> Both the UN and the EU consider privacy a fundamental human right
Privacy and free speech exist in natural conflict. Between the two, I prefer our society which enshrines the latter over the former to the European model which does the reverse.
> The two do not exist in any sort of conflict whatsoever
The "right to be forgotten” debate [1] neatly encapsulates this conflict. Journalists' rights to pry versus citizens' rights to avoid being pried on is another example [2].
This is a balancing act. Excessive privacy restricts what third parties can talk about. Unrestricted speech means anyone can say everything they know (or know to be false) about others' private lives. There are multiple equilibria. But acknowledging the trade-off is a pre-requisite to writing good law.

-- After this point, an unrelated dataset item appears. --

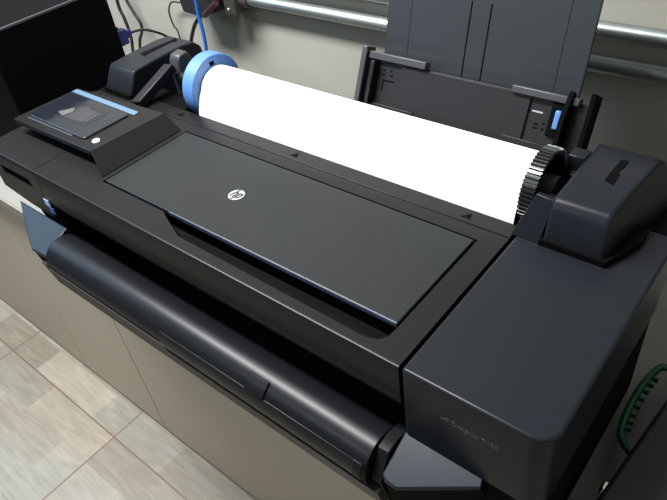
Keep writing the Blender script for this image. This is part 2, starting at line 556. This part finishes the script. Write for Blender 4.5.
# ---- spindle towers
YA, ZA = 0.657, 0.022        # spindle axis
prof_right = [(0.5775, 0.010), (0.588, 0.042), (0.5935, 0.053), (0.602, 0.0585), (0.66, 0.0600), (0.730, 0.0590), (0.744, 0.050), (0.752, 0.02), (0.757, -0.09), (0.59, -0.09), (0.578, 0.0)]
prof_left = [(0.5775, 0.006), (0.596, 0.040), (0.602, 0.046), (0.66, 0.0485), (0.72, 0.0490), (0.750, 0.045), (0.766, 0.030), (0.772, -0.01), (0.772, -0.09), (0.59, -0.09), (0.578, 0.0)]


def tower(prof, xi, xo):
    """rounded hump; xi(y,z), xo(y,z): inner and outer side"""
    mb = MB()
    mb.loft([[(xi(y, z), y, z) for y, z in prof], [(xo(y, z), y, z) for y, z in prof]])
    return mb


lt = tower(prof_left, lambda y, z: -1.043, lambda y, z: -1.122 - 0.10 * max(0.0, 0.045 - z) * 1.2)
ltw = lt.build('spindle_tower', M['cover'], pr, bevel=0.0035, seg=3)
rt = tower(prof_right, lambda y, z: -0.2165 + 0.02 * max(0, 0.05 - z), lambda y, z: -0.147 + 0.06 * (y - 0.6) + max(0.0, 0.055 - z) * (0.10 + 1.7 * max(0, y - 0.58)))
rtw = rt.build('spindle_tower', M['cover'], pr, bevel=0.0045, seg=3)
# dark joint at the foot of each tower's front
MB().box(-1.124, -1.040, 0.5725, 0.578, -0.002, 0.008).build('tower_joint', M['deep'], pr)
MB().prism_z([(-0.219, 0.574), (-0.139, 0.574), (-0.118, 0.63), (-0.119, 0.66), (-0.15, 0.66), (-0.2, 0.58), (-0.219, 0.58)], -0.001, 0.0085).build('tower_joint', M['deep'], pr)
# inner flank of the right tower
fl = MB()
fl.loft([[(-0.2555, 0.5755, 0.0), (-0.219, 0.5755, 0.0), (-0.213, 0.5945, 0.0545), (-0.2375, 0.5985, 0.0545)],
         [(-0.2555, 0.584, 0.0), (-0.219, 0.584, 0.0), (-0.213, 0.603, 0.0525), (-0.2375, 0.607, 0.0525)]])
fl.build('tower_flank', M['cover'], pr, bevel=0.001)
MB().prism_x([(0.605, 0.0), (0.612, 0.046), (0.632, 0.036), (0.640, 0.006), (0.657, 0.0), (0.676, 0.008), (0.682, 0.035), (0.705, 0.040), (0.72, 0.0), (0.70, -0.05), (0.61, -0.05)],
             -0.2325, -0.2170).build('spindle_rest', M['black'], pr, bevel=0.0015)
# notch cut along the top of each tower
MB().prism_z([(-0.1795, 0.654), (-0.1675, 0.650), (-0.1685, 0.672), (-0.1715, 0.676), (-0.1720, 0.686), (-0.1700, 0.690), (-0.1705, 0.706), (-0.1790, 0.704)], 0.05, 0.0608).build('tower_notch', M['deep'], rtw, smooth=0)
MB().prism_z([(-1.094, 0.655), (-1.078, 0.652), (-1.076, 0.735), (-1.086, 0.742)], 0.045, 0.0494).build('tower_notch', M['deep'], ltw, smooth=0)
MB().box(-0.2395, -0.2170, 0.690, 0.712, -0.05, 0.058).build('spindle_rest', M['cover'], pr, bevel=0.002)
# arm and strut inside the left tower
MB().loft([[(-1.014, 0.556, 0.010), (-0.986, 0.556, 0.016), (-0.986, 0.566, 0.000), (-1.014, 0.566, -0.003)],
           [(-1.006, 0.645, 0.050), (-0.980, 0.645, 0.054), (-0.980, 0.653, 0.038), (-1.006, 0.653, 0.036)]]).build('loading_arm', M['feeder'], pr, bevel=0.002)
MB().prism_x([(0.655, 0.030), (0.657, 0.052), (0.664, 0.062), (0.684, 0.064), (0.690, 0.050), (0.690, 0.005), (0.655, -0.02)], -1.006, -0.978).build('spindle_rest', M['feeder_light'], pr, bevel=0.003)
MB().box(-1.043, -0.915, 0.600, 0.640, -0.05, -0.002).build('bay_block', M['deep'], pr, bevel=0.003)

# ---- output slot and the rounded cover below it
CY, CZ, CR = 0.3065, -0.1555, 0.0375
A = math.radians
MB().cyl_x(CY, CZ, CR, -0.9585, -0.2690, 72).build('output_cover', M['gloss'], pr, bevel=0.001)
MB().prism_x([(0.297, -0.122), (0.316, -0.119), (0.345, -0.128), (0.345, -0.20), (0.283, -0.19), (0.278, -0.160)], -0.2680, -0.2525).build('cover_bracket', M['plastic'], pr, bevel=0.0012)
lp = MB()
lp.prism_x([(0.2688, -0.1560), (0.274, -0.1560), (0.30, -0.175), (0.40, -0.20), (0.40, -0.235), (0.286, -0.2135), (0.279, -0.2125)], -0.978, -0.640)
lp.prism_x([(0.2715, -0.1745), (0.280, -0.1745), (0.30, -0.180), (0.40, -0.20), (0.40, -0.235), (0.286, -0.2135), (0.279, -0.2125)], -0.640, -0.2530)
lp.build('lower_front_panel', M['lower'], pr, bevel=0.0008)
MB().arc_x(CY, CZ, CR - 0.002, CR + 0.0004, A(183), A(225), -0.640, -0.2700, 8).build('grip_slot', M['deep'], pr)
MB().arc_x(CY, CZ, CR - 0.002, CR + 0.0003, A(175), A(180.5), -0.9585, -0.640, 4).build('cover_joint', M['deep'], pr)
MB().arc_x(CY, CZ, CR - 0.002, CR + 0.0012, A(148), A(184), -0.643, -0.2720, 8).build('handle_flap', M['black'], pr, bevel=0.0006)
for x0, x1, a0, a1 in ((-0.466, -0.432, 113, 151), (-0.2860, -0.2725, 146, 180)):
    MB().arc_x(CY, CZ, CR - 0.002, CR + 0.0030, A(a0), A(a1), x0, x1, 8).build('latch_tab', M['gloss'], pr, bevel=0.0012)

# sloping shoulders either side of the rounded cover
def SP(x, y):
    return (x, y, -0.1165 + 0.43 * (y - 0.327))
def shoulder(top, bot):
    mb = MB()
    mb.loft([[(x, y, z - 0.006) for x, y, z in top], top])
    mb.build('shoulder', M['shoulder'], pr, bevel=0.0015)
    MB().loft([bot, [(x + (0.002 if x < -0.6 else -0.0015 if x > -0.2 else 0.001), y + 0.0015, z - 0.0062) for x, y, z in top]]).build('shoulder_shade', M['deep'], pr, bevel=0.001)  # dark underside, its shading put into the black colour
shoulder([SP(-1.128, 0.3300), SP(-0.9640, 0.3300), SP(-0.9625, 0.2747), SP(-1.0043, 0.2726), SP(-1.041, 0.2880)],
         [(-1.105, 0.350, -0.165), (-0.9640, 0.40, -0.165), (-0.9625, 0.281, -0.205), (-0.990, 0.281, -0.205), (-1.030, 0.312, -0.20)])
shoulder([SP(-0.2505, 0.3300), SP(-0.152, 0.3300), SP(-0.149, 0.3190), SP(-0.2284, 0.2745), SP(-0.2440, 0.2755), SP(-0.2496, 0.2795)],
         [(-0.2505, 0.40, -0.20), (-0.152, 0.40, -0.20), (-0.149, 0.345, -0.19), (-0.225, 0.290, -0.205), (-0.2440, 0.285, -0.205), (-0.2496, 0.285, -0.205)])

# ---- rear sheet feeder, leaning back
TF = 0.46      # lean of the feeder (dy/dz)
def FP(x, t, d=0.0):
    """feeder space: x, height above z=0.02 along the slope, depth towards the room"""
    return (x, 0.742 + TF * t - d * 0.908, 0.02 + t + d * 0.418)
def fbox(mb, x0, x1, t0, t1, d0, d1):
    mb.loft([[FP(x0, t0, d0), FP(x1, t0, d0), FP(x1, t0, d1), FP(x0, t0, d1)], [FP(x0, t1, d0), FP(x1, t1, d0), FP(x1, t1, d1), FP(x0, t1, d1)]])
    return mb
f = MB()
fbox(f, -0.606, -0.246, -0.05, 0.0640, -0.014, 0.0)
fd = f.build('sheet_feeder', M['feeder'], pr, bevel=0.001)
# raised middle plate
MB_ = fbox(MB(), -0.545, -0.328, -0.05, 0.0625, 0.0, 0.0035)
MB_.build('middle_plate', M['feeder'], fd, bevel=0.0008)
# lips at the top
l = fbox(MB(), -0.606, -0.500, 0.0640, 0.0745, -0.006, 0.010); l.build('top_lip', M['feeder_light'], fd, bevel=0.0015)
l = fbox(MB(), -0.357, -0.260, 0.0610, 0.0705, -0.006, 0.010); l.build('top_lip', M['feeder_light'], fd, bevel=0.0015)
# steps at the bottom
l = fbox(MB(), -0.600, -0.508, -0.05, 0.0030, 0.0, 0.007); l.build('lower_step', M['feeder'], fd, bevel=0.001)
l = fbox(MB(), -0.357, -0.285, -0.05, 0.0065, 0.0, 0.007); l.build('lower_step', M['feeder'], fd, bevel=0.001)
# side flanges
sf = fbox(MB(), -0.621, -0.611, -0.05, 0.080, -0.014, 0.012)
sf.build('side_flange', M['feeder_light'], fd, bevel=0.002)
sf = MB()
sf.loft([[FP(-0.246, -0.05, -0.014), FP(-0.246, -0.05, 0.010), FP(-0.246, 0.05, 0.014), FP(-0.246, 0.080, 0.018), FP(-0.246, 0.076, -0.014)],
         [FP(-0.239, -0.05, -0.014), FP(-0.239, -0.05, 0.010), FP(-0.239, 0.05, 0.014), FP(-0.239, 0.080, 0.018), FP(-0.239, 0.076, -0.014)]])
sf.build('side_flange', M['deep'], fd, bevel=0.001)
fbox(MB(), -0.611, -0.603, -0.05, 0.072, 0.0, 0.003).build('guide_channel', M['deep'], fd)
# paper guides: dark fins with a blue slider
fbox(MB(), -0.597, -0.590, -0.045, 0.062, 0.0, 0.016).build('paper_guide', M['black'], fd, bevel=0.001)
pg = MB()
pg.loft([[FP(-0.2760, -0.045, 0.0), FP(-0.2760, -0.045, 0.020), FP(-0.2760, 0.045, 0.024), FP(-0.2760, 0.078, 0.012), FP(-0.2760, 0.074, 0.0)],
         [FP(-0.2690, -0.045, 0.0), FP(-0.2690, -0.045, 0.020), FP(-0.2690, 0.045, 0.024), FP(-0.2690, 0.078, 0.012), FP(-0.2690, 0.074, 0.0)]])
pg.build('paper_guide', M['deep'], fd, bevel=0.001)
fbox(MB(), -0.2960, -0.2765, 0.018, 0.060, 0.0, 0.006).build('slider_seat', M['deep'], fd, bevel=0.002)
bl = fbox(MB(), -0.2870, -0.2785, 0.0285, 0.0520, 0.006, 0.0125).build('slider_button', M['blue'], fd, bevel=0.002)
bl['label'] = 'blue slider button'
# printed size marks beside the plate
for x0, x1, t0, t1 in ((-0.578, -0.556, 0.036, 0.038), (-0.578, -0.576, 0.022, 0.036), (-0.580, -0.577, 0.050, 0.053), (-0.566, -0.563, 0.050, 0.053), (-0.566, -0.560, 0.044, 0.046),
                       (-0.580, -0.576, 0.044, 0.046), (-0.316, -0.310, 0.028, 0.030), (-0.316, -0.310, 0.023, 0.025), (-0.304, -0.301, 0.030, 0.033), (-0.304, -0.301, 0.023, 0.026)):
    fbox(MB(), x0, x1, t0, t1, 0.0, 0.0006).build('size_mark', M['deep'], fd, smooth=0)
fbox(MB(), -0.323, -0.3075, 0.0430, 0.0450, 0.0, 0.0006).build('size_line', M['white'], fd, smooth=0)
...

You're begging the question in both your definition of free speech and assuming a certain bundle of privacy rights.
There's plenty to debate on what speech freedoms people should have and what privacy rights people should have, but it's silly to claim that there's no conflict between them conceptually; if you're stating that there's no conflict, you're assuming a certain set of each, which is just you defining the problem a certain way so that you can say it is solved. If other people don't agree with your definition of the problem, then your solution doesn't hold for them.

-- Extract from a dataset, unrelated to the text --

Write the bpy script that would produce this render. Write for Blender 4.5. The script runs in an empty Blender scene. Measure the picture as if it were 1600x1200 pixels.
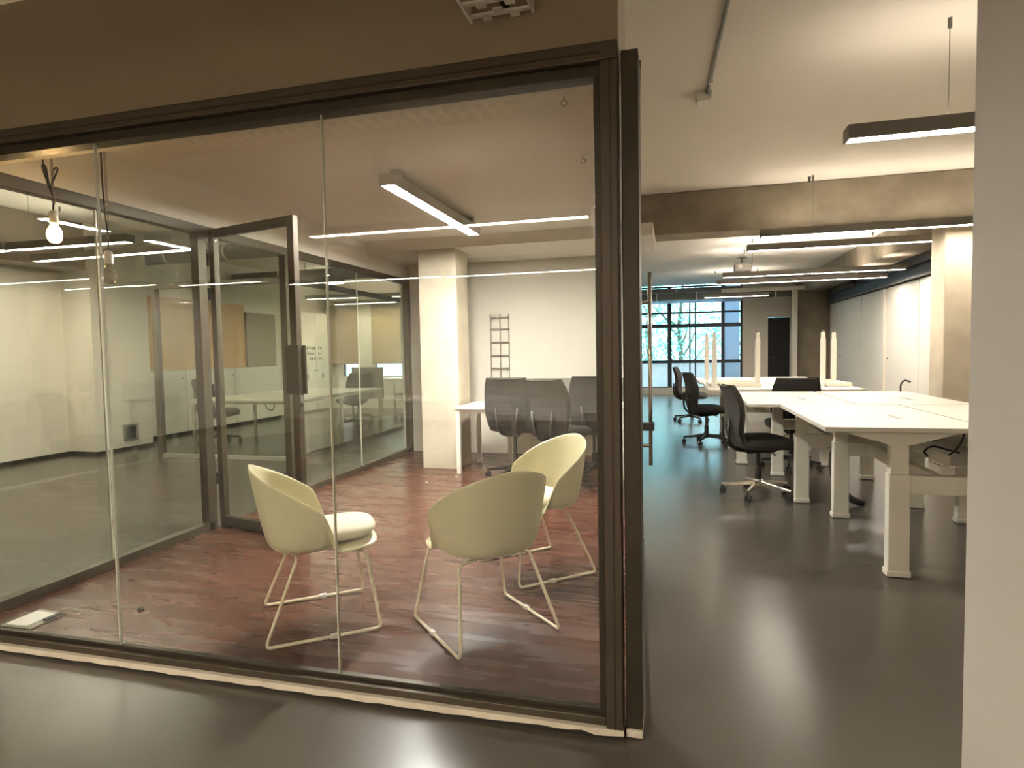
import bpy, math, random
from mathutils import Matrix, Vector
random.seed(7)
PI = math.pi
scene = bpy.context.scene
C = scene.collection

# ---------------------------------------------------------------- camera
cam_d = bpy.data.cameras.new('camera'); cam = bpy.data.objects.new('camera', cam_d); C.objects.link(cam)
cam_d.sensor_fit = 'HORIZONTAL'; cam_d.sensor_width = 36.0; cam_d.lens = 36.0 * 951.0 / 1600.0
cam_d.clip_start = 0.05; cam_d.clip_end = 200
RM = Matrix(((0.96682077, 0.00429606, 0.25541956),
             (0.25481012, 0.05481971, -0.96543596),
             (-0.0181496, 0.99848703, 0.05190615)))
cam.matrix_world = Matrix.Translation((0, 0, 1.25)) @ RM.to_4x4()
scene.camera = cam

# ---------------------------------------------------------------- world (bright overcast daylight outside)
w = bpy.data.worlds.new('world'); scene.world = w; w.use_nodes = True
bg = w.node_tree.nodes['Background']
bg.inputs['Color'].default_value = (0.42, 0.78, 1.0, 1); bg.inputs['Strength'].default_value = 1.4
scene.view_settings.view_transform = 'Standard'
scene.view_settings.look = 'None'
scene.view_settings.gamma = 1.0
scene.view_settings.use_curve_mapping = False
scene.view_settings.exposure = 2.12
scene.cycles.transparent_max_bounces = 18
scene.cycles.max_bounces = 6
scene.cycles.diffuse_bounces = 3
scene.cycles.glossy_bounces = 3
scene.cycles.caustics_reflective = False
scene.cycles.caustics_refractive = False
scene.cycles.use_adaptive_sampling = True
scene.cycles.adaptive_threshold = 0.15
scene.cycles.adaptive_min_samples = 16
scene.cycles.sample_clamp_indirect = 6.0

LAMP = 14.5            # brightness of the fluorescent diffusers
UP_FILL = 3.8               # upward glow added on top of the fixtures to brighten the ceiling
LCOL = (1.0, 0.89, 0.74)

# ---------------------------------------------------------------- materials
def new_mat(name):
    m = bpy.data.materials.new(name); m.use_nodes = True
    return m, m.node_tree, m.node_tree.nodes['Principled BSDF']
def mat(name, col, rough=0.6, metal=0.0, spec=0.5, noise=None, bump=None, rnoise=None):
    """noise=(scale, colour2, stretch) ; bump=(scale,strength) ; rnoise=(scale,lo,hi)"""
    m, nt, b = new_mat(name)
    b.inputs['Base Color'].default_value = (*col, 1); b.inputs['Roughness'].default_value = rough
    b.inputs['Metallic'].default_value = metal; b.inputs['Specular IOR Level'].default_value = spec
    tc = nt.nodes.new('ShaderNodeTexCoord')
    def nz(scale, stretch=(1, 1, 1), detail=6):
        mp = nt.nodes.new('ShaderNodeMapping'); mp.inputs['Scale'].default_value = stretch
        nt.links.new(tc.outputs['Object'], mp.inputs['Vector'])
        n = nt.nodes.new('ShaderNodeTexNoise'); n.inputs['Scale'].default_value = scale
        n.inputs['Detail'].default_value = detail
        nt.links.new(mp.outputs['Vector'], n.inputs['Vector']); return n
    if noise:
        n = nz(noise[0], noise[2] if len(noise) > 2 else (1, 1, 1))
        r = nt.nodes.new('ShaderNodeValToRGB')
        r.color_ramp.elements[0].position = 0.25; r.color_ramp.elements[1].position = 0.75
        r.color_ramp.elements[0].color = (*col, 1); r.color_ramp.elements[1].color = (*noise[1], 1)
        nt.links.new(n.outputs['Fac'], r.inputs['Fac']); nt.links.new(r.outputs['Color'], b.inputs['Base Color'])
    if rnoise:
        n = nz(rnoise[0], rnoise[3] if len(rnoise) > 3 else (1, 1, 1))
        mr = nt.nodes.new('ShaderNodeMapRange'); mr.inputs['From Min'].default_value = 0.3; mr.inputs['From Max'].default_value = 0.7
        mr.inputs['To Min'].default_value = rnoise[1]; mr.inputs['To Max'].default_value = rnoise[2]
        nt.links.new(n.outputs['Fac'], mr.inputs['Value']); nt.links.new(mr.outputs['Result'], b.inputs['Roughness'])
    if bump:
        n = nz(bump[0], bump[2] if len(bump) > 2 else (1, 1, 1))
        bp = nt.nodes.new('ShaderNodeBump'); bp.inputs['Strength'].default_value = bump[1]; bp.inputs['Distance'].default_value = 0.01
        nt.links.new(n.outputs['Fac'], bp.inputs['Height']); nt.links.new(bp.outputs['Normal'], b.inputs['Normal'])
    return m
def emit(name, col, s):
    m = bpy.data.materials.new(name); m.use_nodes = True; nt = m.node_tree; nt.nodes.clear()
    e = nt.nodes.new('ShaderNodeEmission'); e.inputs['Color'].default_value = (*col, 1); e.inputs['Strength'].default_value = s
    o = nt.nodes.new('ShaderNodeOutputMaterial'); nt.links.new(e.outputs[0], o.inputs[0]); return m
def glass_mat(name, tint, f0=0.04, haze=0.0, hazecol=(.8, .75, .65)):
    m = bpy.data.materials.new(name); m.use_nodes = True; nt = m.node_tree; nt.nodes.clear(); N = nt.nodes.new; L = nt.links.new
    tr = N('ShaderNodeBsdfTransparent'); tr.inputs['Color'].default_value = (*tint, 1)
    gl = N('ShaderNodeBsdfGlossy'); gl.inputs['Roughness'].default_value = 0.0; gl.inputs['Color'].default_value = (1, 1, 1, 1)
    ge = N('ShaderNodeNewGeometry'); d = N('ShaderNodeVectorMath'); d.operation = 'DOT_PRODUCT'
    L(ge.outputs['Incoming'], d.inputs[0]); L(ge.outputs['Normal'], d.inputs[1])
    def mth(op, a, b=None):
        n = N('ShaderNodeMath'); n.operation = op
        for i, v in enumerate((a, b)):
            if v is None: continue
            if isinstance(v, (int, float)): n.inputs[i].default_value = v
            else: L(v, n.inputs[i])
        return n.outputs[0]
    c = mth('ABSOLUTE', d.outputs['Value']); k = mth('POWER', mth('SUBTRACT', 1.0, c), 5.0)
    F = mth('ADD', mth('MULTIPLY', k, 1 - f0), f0)
    mx = N('ShaderNodeMixShader'); L(F, mx.inputs[0]); L(tr.outputs[0], mx.inputs[1]); L(gl.outputs[0], mx.inputs[2])
    out = N('ShaderNodeOutputMaterial'); L(mx.outputs[0], out.inputs[0])
    return m

M = {}
M['wall'] = mat('white_wall_paint', (.74, .69, .60), .75, noise=(.7, (.70, .65, .56)), bump=(60, .08))
M['ceiling'] = mat('ceiling_paint', (.75, .69, .60), .8, noise=(.5, (.71, .65, .56)), bump=(40, .06))
M['taupe'] = mat('taupe_bulkhead_front', (.30, .235, .15), .7, noise=(1.2, (.27, .215, .14)), bump=(50, .06))  # darker, browner tone on the bulkhead front only
M['grey_wall'] = mat('greige_wall_paint', (.68, .62, .55), .7, noise=(1.0, (.64, .59, .52)), bump=(60, .05))
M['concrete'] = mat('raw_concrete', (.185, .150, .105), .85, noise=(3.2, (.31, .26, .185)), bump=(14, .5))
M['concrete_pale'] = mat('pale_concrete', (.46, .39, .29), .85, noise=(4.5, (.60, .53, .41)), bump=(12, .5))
M['epoxy'] = mat('dark_resin_floor', (.076, .064, .050), .26, spec=.5, noise=(.9, (.104, .090, .072)), bump=(2.0, .012))
M['wood'] = mat('stained_wood_floor', (.064, .023, .014), .3, spec=.4, noise=(3.2, (.112, .042, .026), (.35, 6, 1)), rnoise=(3, .18, .34, (.5, 4, 1)), bump=(5, .06, (.4, 7, 1)))
M['bronze'] = mat('bronze_steel_frame', (.092, .071, .046), .45, .4, noise=(9, (.070, .054, .036)))
M['bronze_dark'] = mat('dark_bronze_steel', (.045, .036, .024), .45, .5, noise=(7, (.06, .048, .032)))
M['glass'] = glass_mat('clear_glass', (.975, .985, .965), .042)
M['glass_green'] = glass_mat('green_tinted_glass', (.93, .955, .92), .045)
M['silicone'] = mat('silicone_joint', (.62, .60, .50), .25)
M['shell'] = mat('cream_plastic_shell', (.70, .645, .43), .38, noise=(2, (.67, .61, .40)))
M['cushion'] = mat('cream_cushion_fabric', (.78, .74, .58), .85, noise=(5, (.73, .68, .52)), bump=(18, .35))
M['tube_cream'] = mat('cream_lacquered_tube', (.74, .67, .50), .35)
M['clip'] = mat('milky_plastic_glide', (.75, .72, .66), .25)
M['dark_plastic'] = mat('dark_plastic', (.02, .018, .015), .45)
M['black_fabric'] = mat('black_chair_fabric', (.016, .014, .012), .75, noise=(30, (.024, .021, .018)), bump=(180, .3))
M['taupe_fabric'] = mat('charcoal_chair_fabric', (.035, .030, .024), .8, bump=(150, .3))
M['chrome'] = mat('polished_aluminium', (.66, .62, .56), .18, 1.0)
M['white_lacquer'] = mat('white_desk_laminate', (.70, .66, .58), .38, noise=(3, (.68, .64, .555)))
M['white_metal'] = mat('white_powdercoat', (.74, .70, .60), .4)
M['alu'] = mat('grey_fixture_aluminium', (.20, .185, .16), .45, .3)
M['alu_light'] = mat('light_fixture_aluminium', (.42, .39, .34), .45, .3)
M['lamp'] = emit('fluorescent_diffuser', LCOL, LAMP)
M['upfill'] = emit('added_upward_glow', LCOL, UP_FILL)  # glow strip added above the housings to lift the ceiling
M['lampcool'] = emit('cool_fluorescent_diffuser', (1.0, .97, .92), 108)
M['lampfar'] = emit('far_bay_fluorescent_diffuser', (1.0, .90, .78), 22)
M['upfillfar'] = emit('added_far_bay_upward_glow', (1.0, .90, .78), 9)  # same added strip, stronger for the far bay ceiling
M['lampback'] = emit('bright_fluorescent_diffuser', LCOL, 62)
M['filament'] = emit('glowing_filament', (1.0, .55, .18), 220)
M['bulb_lit'] = emit('lit_bulb_glass', (1.0, .62, .25), 26)
M['bulb'] = glass_mat('clear_bulb_glass', (.80, .78, .72), .16)
M['brass'] = mat('worn_socket_metal', (.45, .42, .36), .35, .8)
M['cable'] = mat('black_cable', (.02, .018, .016), .5)
M['chain'] = mat('steel_chain', (.42, .36, .27), .35, .9)
M['galv'] = mat('galvanised_steel', (.80, .77, .70), .45, .1, noise=(12, (.7, .67, .60)))
M['tan'] = mat('tan_board', (.62, .36, .14), .65, noise=(2, (.56, .32, .12), (1, 1, .3)))
M['tan_shade'] = mat('beige_roller_shade_fabric', (.44, .33, .19), .8, noise=(2, (.39, .29, .17)))
M['greybrown'] = mat('grey_brown_board', (.26, .215, .165), .7)
M['steel_dark'] = mat('dark_grey_steel', (.075, .075, .075), .45, .5)
M['duct'] = mat('grey_duct', (.22, .21, .19), .5, .4)
M['navy'] = mat('dark_blue_window_frame', (.018, .028, .04), .4)
M['blue_panel'] = mat('pale_blue_panel', (.42, .50, .62), .5)
def frosted(name, col):
    m = bpy.data.materials.new(name); m.use_nodes = True; nt = m.node_tree; nt.nodes.clear(); N = nt.nodes.new
    a = N('ShaderNodeBsdfTranslucent'); a.inputs['Color'].default_value = (*col, 1); b = N('ShaderNodeBsdfDiffuse'); b.inputs['Color'].default_value = (*col, 1)
    x = N('ShaderNodeMixShader'); x.inputs[0].default_value = .35; o = N('ShaderNodeOutputMaterial')
    nt.links.new(a.outputs[0], x.inputs[1]); nt.links.new(b.outputs[0], x.inputs[2]); nt.links.new(x.outputs[0], o.inputs[0]); return m
M['frosted'] = frosted('frosted_blue_glass', (.54, .55, .60))
M['black'] = mat('black_door_paint', (.006, .006, .006), .6)
M['curb_white'] = mat('chipped_white_curb_paint', (.78, .70, .56), .6, noise=(14, (.62, .54, .42)))
M['curb_dark'] = mat('dark_base_and_shadow_gap', (.018, .013, .009), .7)  # dark bases; also colours the shade in the curb and post gaps
M['paper'] = mat('white_card', (.80, .78, .70), .6)
M['grey_metal'] = mat('grey_metal', (.30, .28, .24), .4, .7)
M['grey_screen'] = mat('grey_screen_fabric', (.17, .155, .135), .9, bump=(120, .2))
M['ink'] = mat('black_lettering', (.03, .035, .03), .7)
M['leaf'] = mat('green_leaves', (.13, .50, .26), .6, noise=(1.5, (.22, .62, .42)))
M['bark'] = mat('tree_bark', (.10, .085, .065), .9)
M['brick_red'] = mat('weathered_brick', (.62, .50, .47), .9, noise=(3, (.74, .64, .62)))
M['terrace'] = mat('terrace_floor', (.72, .76, .76), .8)
M['spark'] = mat('white_paint_speck', (.85, .82, .75), .6)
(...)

I'm drawing a distinction between free speech (specifically parrhesia, which is orthogonal to privacy) and freedom to learn anything about anyone (which is antithetical to privacy). In journalism they are combined, usually to good effect; in doxxing the combination is bad.
Freedom of Speech is not literally being able to say anything. Few people would agree that doxxing or harassment would fall under Freedom of Speech, for instance.
The President is a public person, who's finances are relevant to the running of the country. Your finances, however, are relevant to no one but yourself and your family.
Privacy and free speech exist in natural conflict. Between the two, I prefer our society which enshrines the latter over the former to the European model which does the reverse.